Comme des milliers de Québécois qui captent les signaux de la télé grâce à des oreilles de lapin, France Lalonde achètera un syntoniseur numérique. Elle ne compte pas s'abonner au câble pour l'instant. «Je ne regarde pas la télévision assez souvent pour m'abonner», dit cette employée du collège Édouard-Montpetit.

Julie Chrétien-Proulx, elle, troquera plutôt ses oreilles de lapin contre un nouveau téléviseur avec syntoniseur numérique intégré. Mais elle n'a pas non plus l'intention de devenir cliente d'un câblodistributeur. «Avec ma nouvelle télé, je pourrai capter une douzaine de chaînes au lieu de six actuellement, dit-elle. Je n'ai pas besoin du câble. Je regarde parfois des émissions en fin de soirée et des films qui commencent tard, mais je suis surtout sur Netflix.» À quelques jours de la date limite du 31 août, elle doit arrêter son choix bientôt sur un téléviseur. «Je ne capte déjà plus certaines chaînes, et d'autres font des tests à partir de minuit», dit-elle.

Les distributeurs sont bien conscients du fait qu'ils ne réaliseront pas des affaires d'or à la suite du passage du signal analogique au numérique le 1er septembre. «Nous ne prévoyons pas une arrivée massive de nouveaux clients», dit René Guimond, vice-président des affaires publiques et des communications de Cogeco, qui a 875 000 clients au Québec et en Ontario. «Cette conversion représente une occasion d'affaires», dit Amélie Cliche, porte-parole de TELUS. «C'est difficile d'estimer le nombre de clients que nous gagnerons en raison du passage au numérique, mais nos offres sont très concurrentielles», dit Marie-Ève Francoeur, porte-parole de Bell.

Une preuve de leurs attentes modestes? Les entreprises de distribution n'offrent aucune promotion particulière aux consommateurs qui regardent actuellement le petit écran grâce à des oreilles de lapin. «Nous avons des offres intéressantes et avantageuses en tout temps, mais pas particulièrement pour le passage au numérique», dit Élodie Girardin-Lajoie, porte-parole de Vidéotron. Tous inscrits en Bourse, Cogeco, Bell, TELUS et Vidéotron (par le truchement de Quebecor) indiqueront le nombre de clients qu'ils auront gagnés cet été lorsqu'ils publieront leurs résultats financiers, plus tard à l'automne.

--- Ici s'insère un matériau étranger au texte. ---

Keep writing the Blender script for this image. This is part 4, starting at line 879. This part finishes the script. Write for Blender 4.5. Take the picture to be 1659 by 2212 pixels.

Pour l'instant, ce sont les magasins d'appareils électroniques qui profitent de la manne avec la vente de syntoniseurs. «Nous vendons énormément de syntoniseurs numériques. Il arrive régulièrement qu'on manque de stock, mais nous en recevons tous les deux jours», dit Patrick Lavoie, porte-parole de Best Buy Canada. «Ça se vend bien. Ça fait déjà plusieurs mois qu'on voit croître l'intérêt des clients pour les syntonisateurs numériques», dit Thierry Lopez, porte-parole de Future Shop au Québec.

Le 1er septembre sera une journée comme les autres pour les abonnés au câble et à la télé par satellite.

Après la date fatidique du 31 août, les câblodistributeurs comme Vidéotron et Cogeco continueront d'offrir le câble analogique, car la nouvelle restriction du CRTC ne s'applique qu'aux diffuseurs généralistes comme Radio-Canada et TVA. Quant aux abonnés de Bell et TELUS, ils ne sont pas touchés par le passage au numérique, car leurs distributeurs n'utilisent pas la technologie analogique.

Depuis des années, les câblodistributeurs tentent de convaincre leurs clients de passer au numérique. À titre d'exemple, Vidéotron n'offrira que le câble analogique de base à ses clients en Outaouais dans quelques mois. «La technologie analogique est très lourde. Sur l'espace qu'occupe une chaîne analogique, nous pouvons transmettre 10 chaînes numériques ou encore 2 chaînes numériques haute définition», dit Élodie Girardin-Lajoie, porte-parole de Vidéotron. «Le numérique nous permet une utilisation plus efficace de la bande passante, comme un service internet haute vitesse plus rapide et davantage de chaînes de télé haute définition», dit René Guimond, vice-président des affaires publiques et des communications de Cogeco.

Le tiers des clients de Vidéotron, au Québec, reçoivent un signal analogique (600 000 de son 1,8 million de clients). C'est le cas de 25% de la clientèle de son concurrent Cogeco (environ 220 000 des 875 000 clients qu'il compte au Québec et en Ontario). «L'analogique n'est pas la technologie de l'avenir, mais nous voulons offrir le choix à nos clients», dit Élodie Girardin-Lajoie, porte-parole de Vidéotron.